Syria’s government said on Saturday it was doing everything necessary for the arrival of aid to those in need in all parts of the country, rebutting comments by top United Nations officials that Damascus was hindering access.
It added that it had done all that was required of it to facilitate the arrival of aid to eastern Aleppo but that it would not provide guarantees regarding the safety of convoys while rebels still fired upon the road to the city.
Two convoys of aid for Aleppo have been waiting at the Turkish border for days. The U.N. has said both sides in the war are to blame for the delay of aid to Aleppo, where neither has yet withdrawn from the Castello Road into the city.
However, senior U.N. officials have accused the government of not providing letters to allow convoys to reach besieged areas in Syria.
“In order to actually initiate the actual movement of these convoys we need the facilitation letters. They have not come,” U.N. humanitarian affairs spokesman Jens Laerke said in Geneva this week. “It’s highly frustrating.”

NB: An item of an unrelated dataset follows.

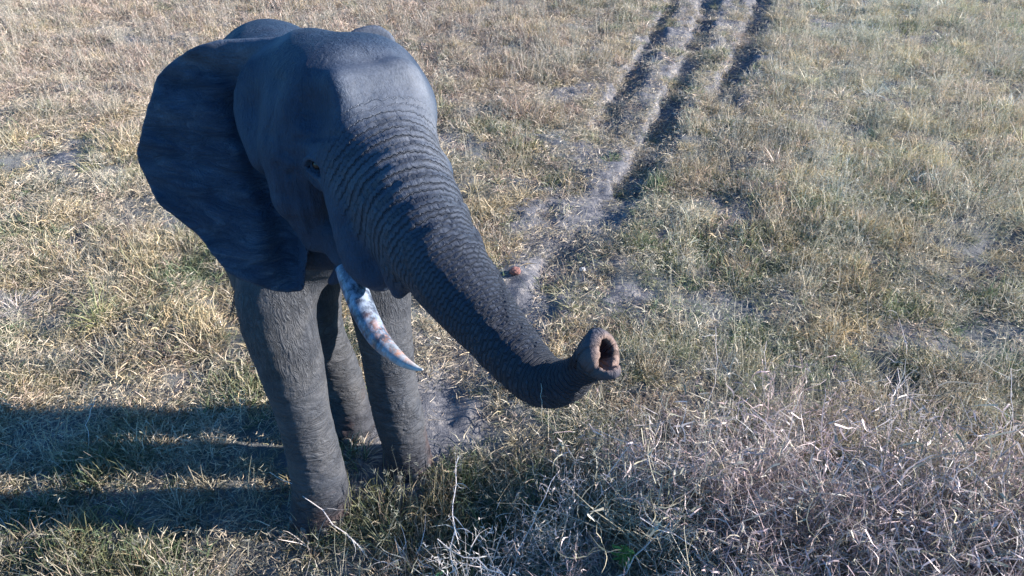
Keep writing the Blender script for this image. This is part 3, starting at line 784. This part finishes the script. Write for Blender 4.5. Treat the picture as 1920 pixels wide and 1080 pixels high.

Rebels have denied firing onto the Castello Road and have said that they will pull back from it as soon as they see the Syrian army doing so, something they say has not yet happened.
The provision of aid, particularly to Aleppo, is a key part of a ceasefire deal brokered by the United States and Russia that took hold on Monday, the most important move in months toward ending the country’s five-year-old civil war.